Much work remains. While prisoner culture has changed, California Department of Corrections and rehabilitation (CDCr) culture has not. California prisons continue to violate our due process rights and resist systemic change, to obstruct meaningful reforms and attempt to provoke violence by a variety of tactics.

Many prisoners released from SHU have been transferred into Level 4 prisons—essentially modified SHUs. Called “general population,” these prisoners often receive as little out-of-cell time as they did in the SHU, are denied jobs, and have little to no vocational and other programming. We need social interaction, outdoor time, programming, work opportunities, and preparation for release.

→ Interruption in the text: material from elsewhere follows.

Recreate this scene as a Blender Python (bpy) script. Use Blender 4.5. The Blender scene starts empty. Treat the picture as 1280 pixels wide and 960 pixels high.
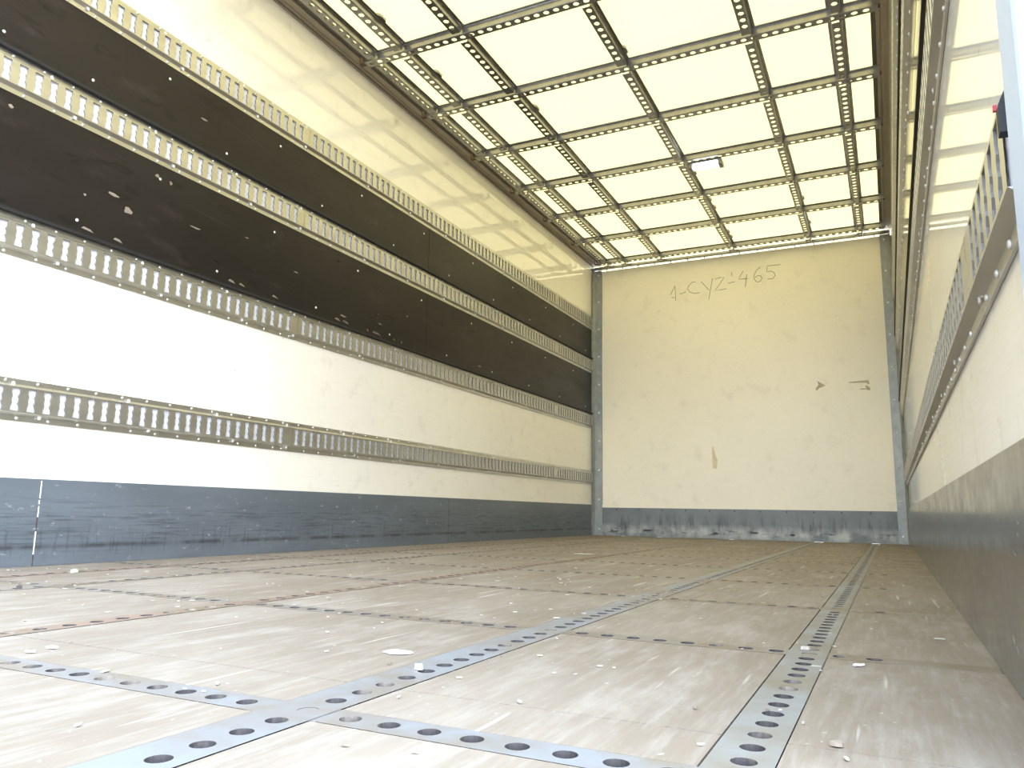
import bpy, bmesh, math, random
from mathutils import Vector, Matrix

random.seed(11)
scn = bpy.context.scene
COL = scn.collection
W, D, H, Y0 = 2.48, 6.448, 2.388, 0.69        # inside width, depth of end wall, height of roof bars, rear edge

# ------------------------------------------------------------------ camera
cam = bpy.data.cameras.new('camera')
cam.sensor_width = 36.0
cam.lens = 956.6 / 1280 * 36
cam.clip_start = 0.02
co = bpy.data.objects.new('camera', cam)
COL.objects.link(co)
R_ = Vector((0.8982305, 0.43919919, 0.01691248))
U_ = Vector((0.0574466, -0.15546218, 0.98617007))
F_ = Vector((-0.43575435, 0.88483647, 0.16487138))
co.matrix_world = Matrix(((R_.x, U_.x, -F_.x, 2.36108), (R_.y, U_.y, -F_.y, 0.0),
                          (R_.z, U_.z, -F_.z, 0.18817), (0, 0, 0, 1)))
scn.camera = co

# ------------------------------------------------------------------ light
scn.view_settings.view_transform = 'Standard'
scn.view_settings.look = 'None'
scn.view_settings.gamma = 1.0
scn.view_settings.use_curve_mapping = False
scn.view_settings.exposure = 1.04
SKY, SUN = 6.3, 5.0
w = bpy.data.worlds.new('sky')
scn.world = w
w.use_nodes = True
nt = w.node_tree
bg = nt.nodes['Background']
tc = nt.nodes.new('ShaderNodeTexCoord')
sx = nt.nodes.new('ShaderNodeSeparateXYZ')
rp = nt.nodes.new('ShaderNodeValToRGB')
nt.links.new(tc.outputs['Generated'], sx.inputs[0])
mr = nt.nodes.new('ShaderNodeMapRange')
mr.inputs['From Min'].default_value = -1
nt.links.new(sx.outputs['Z'], mr.inputs['Value'])
nt.links.new(mr.outputs[0], rp.inputs[0])
e = rp.color_ramp.elements
e[0].position = 0.0; e[0].color = (0.22, 0.22, 0.21, 1)
e[1].position = 1.0; e[1].color = (0.62, 0.78, 1.0, 1)
a = e.new(0.48); a.color = (0.30, 0.30, 0.29, 1)
a = e.new(0.51); a.color = (0.82, 0.875, 0.99, 1)
# sky dimmed low on the left to shape the light; surroundings there are assumed
mx_ = nt.nodes.new('ShaderNodeMapRange')
mx_.inputs['From Min'].default_value = -0.65
mx_.inputs['From Max'].default_value = 0.25
mx_.inputs['To Min'].default_value = 0.12
nt.links.new(sx.outputs['X'], mx_.inputs['Value'])
mz_ = nt.nodes.new('ShaderNodeMapRange')
mz_.inputs['From Min'].default_value = 0.75
mz_.inputs['From Max'].default_value = 0.95
nt.links.new(sx.outputs['Z'], mz_.inputs['Value'])
mm_ = nt.nodes.new('ShaderNodeMath'); mm_.operation = 'MAXIMUM'
nt.links.new(mx_.outputs[0], mm_.inputs[0]); nt.links.new(mz_.outputs[0], mm_.inputs[1])
vm_ = nt.nodes.new('ShaderNodeVectorMath'); vm_.operation = 'SCALE'
nt.links.new(rp.outputs[0], vm_.inputs[0]); nt.links.new(mm_.outputs[0], vm_.inputs['Scale'])
nt.links.new(vm_.outputs[0], bg.inputs['Color'])
bg.inputs['Strength'].default_value = SKY
sun = bpy.data.lights.new('sun', 'SUN')
sun.energy = SUN
sun.angle = 0.02
sun.color = (1.0, 0.97, 0.9)
so = bpy.data.objects.new('sun', sun)
so.rotation_euler = (math.radians(-24), math.radians(14), 0)
so.location = (1, 8, 8)
COL.objects.link(so)
try:
    scn.cycles.max_bounces = 12
    scn.cycles.diffuse_bounces = 7
    scn.cycles.glossy_bounces = 5
    scn.cycles.use_denoising = True
    scn.cycles.denoiser = 'OPENIMAGEDENOISE'
    scn.cycles.denoising_prefilter = 'ACCURATE'
    scn.cycles.use_adaptive_sampling = False
    scn.cycles.caustics_reflective = False
    scn.cycles.caustics_refractive = False
    scn.cycles.sample_clamp_indirect = 6.0
except Exception:
    pass

# ------------------------------------------------------------------ materials
def new_mat(name):
    m = bpy.data.materials.new(name)
    m.use_nodes = True
    return m, m.node_tree, m.node_tree.nodes['Principled BSDF']

def coords(nt, scale=(1, 1, 1)):
    g = nt.nodes.new('ShaderNodeNewGeometry')
    mp = nt.nodes.new('ShaderNodeMapping')
    mp.inputs['Scale'].default_value = scale
    nt.links.new(g.outputs['Position'], mp.inputs['Vector'])
    return mp.outputs[0]

def noise(nt, scale, stretch=(1, 1, 1), detail=4, rough=0.6):
    n = nt.nodes.new('ShaderNodeTexNoise')
    n.inputs['Scale'].default_value = scale
    n.inputs['Detail'].default_value = detail
    n.inputs['Roughness'].default_value = rough
    nt.links.new(coords(nt, stretch), n.inputs['Vector'])
    return n.outputs['Fac']

def ramp(nt, fac, stops):
    r = nt.nodes.new('ShaderNodeValToRGB')
    els = r.color_ramp.elements
    els[0].position, els[0].color = stops[0][0], (*stops[0][1], 1)
    els[1].position, els[1].color = stops[-1][0], (*stops[-1][1], 1)
    for p, c in stops[1:-1]:
        x = els.new(p); x.color = (*c, 1)
    nt.links.new(fac, r.inputs[0])
    return r.outputs[0]

def grey(v): return (v, v, v)

def mixc(nt, fac, a, b):
    m = nt.nodes.new('ShaderNodeMix')
    m.data_type = 'RGBA'
    for sock, v in ((m.inputs[0], fac), (m.inputs[6], a), (m.inputs[7], b)):
        if isinstance(v, (float, int)): sock.default_value = v
        elif isinstance(v, tuple): sock.default_value = (*v, 1)
        else: nt.links.new(v, sock)
    return m.outputs[2]

def bump(nt, bs, fac, strength, dist):
    b = nt.nodes.new('ShaderNodeBump')
    b.inputs['Strength'].default_value = strength
    b.inputs['Distance'].default_value = dist
    nt.links.new(fac, b.inputs['Height'])
    nt.links.new(b.outputs[0], bs.inputs['Normal'])

def band(nt, axis, lo, hi, soft=0.004):
    """1 inside lo..hi along a world axis"""
    g = nt.nodes.new('ShaderNodeNewGeometry')
    s = nt.nodes.new('ShaderNodeSeparateXYZ')
    nt.links.new(g.outputs['Position'], s.inputs[0])
    out = []
    for a_, b_ in ((lo - soft, lo + soft), (hi + soft, hi - soft)):
        m = nt.nodes.new('ShaderNodeMapRange')
        m.inputs['From Min'].default_value = a_
        m.inputs['From Max'].default_value = b_
        nt.links.new(s.outputs[axis], m.inputs['Value'])
        out.append(m.outputs[0])
    k = nt.nodes.new('ShaderNodeMath'); k.operation = 'MULTIPLY'
    nt.links.new(out[0], k.inputs[0]); nt.links.new(out[1], k.inputs[1])
    return k.outputs[0]

def mul(nt, a, b):
    k = nt.nodes.new('ShaderNodeMath'); k.operation = 'MULTIPLY'
    for s, v in zip(k.inputs, (a, b)):
        if isinstance(v, (int, float)): s.default_value = v
        else: nt.links.new(v, s)
    return k.outputs[0]

def simple(name, col, rough=0.5, metal=0.0, var=0.12, scale=14, stretch=(1, 1, 1)):
    m, nt, b = new_mat(name)
    d = tuple(c * (1 - var) for c in col); l = tuple(min(1, c * (1 + var)) for c in col)
    c = ramp(nt, noise(nt, scale, stretch), [(0.3, d), (0.7, l)])
    nt.links.new(c, b.inputs['Base Color'])
    b.inputs['Roughness'].default_value = rough
    b.inputs['Metallic'].default_value = metal
    return m

def cream_panel(name, rough, wave, ior, base=(0.93, 0.90, 0.80), axis_stretch=(1, 1, 1)):
    m, nt, b = new_mat(name)
    big = ramp(nt, noise(nt, 1.6, axis_stretch, 5), [(0.3, tuple(c * 0.95 for c in base)), (0.7, base)])
    smudge = ramp(nt, noise(nt, 7, (1, 1, 1.0), 6, 0.7), [(0.55, grey(0)), (0.80, grey(1))])
    c1 = mixc(nt, mul(nt, smudge, 0.40), big, (0.55, 0.50, 0.38))
    specks = ramp(nt, noise(nt, 30, (1, 0.45, 1.2), 3, 0.55), [(0.705, grey(0)), (0.76, grey(1))])
    c2 = mixc(nt, mul(nt, specks, 0.5), c1, (0.30, 0.26, 0.20))
    fine = ramp(nt, noise(nt, 45, (1, 0.12, 3.0), 4), [(0.35, grey(0)), (0.75, grey(1))])
    c3 = mixc(nt, mul(nt, fine, 0.10), c2, (0.5, 0.47, 0.36))
    nt.links.new(c3, b.inputs['Base Color'])
    b.inputs['Roughness'].default_value = rough
    b.inputs['IOR'].default_value = ior
    if wave: bump(nt, b, noise(nt, 5, (1, 1, 1), 2), wave, 0.004)
    return m

M = {}
M['cream'] = cream_panel('cream_wall_panel', 0.02, 0, 1.68, (0.965, 0.925, 0.82))
M['cream_end'] = cream_panel('cream_end_wall_panel', 0.38, 0.05, 1.5, (0.905, 0.84, 0.66))
M['cream_right'] = cream_panel('cream_right_wall_panel', 0.07, 0.006, 1.5)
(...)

CDCr has done nothing to help us deal with the aftermath of years, and even decades, in solitary confinement. The torture of solitary confinement does not end when the cell doors open. Many of us are still suffering terribly. Some have post-traumatic stress disorder. Damaged by our years in isolation, we need rehabilitation and reparations. To begin to make us whole, CDCr must help us heal.

CDCr continues to throw people back in the hole based on confidential information, regardless of whether the informant is credible. It even fabricates information and falsifies documents. We need independent oversight of CDCr’s disciplinary system and individual accountability for CDCr employees who abuse their power.

Finally, we must continue to stick together, to honor the “Agreement to End Hostilities,” and to fight our true opponent: CDCr’s abuses. Our accomplishments have come about because of our collective power, which is how we will achieve the goals ahead of us.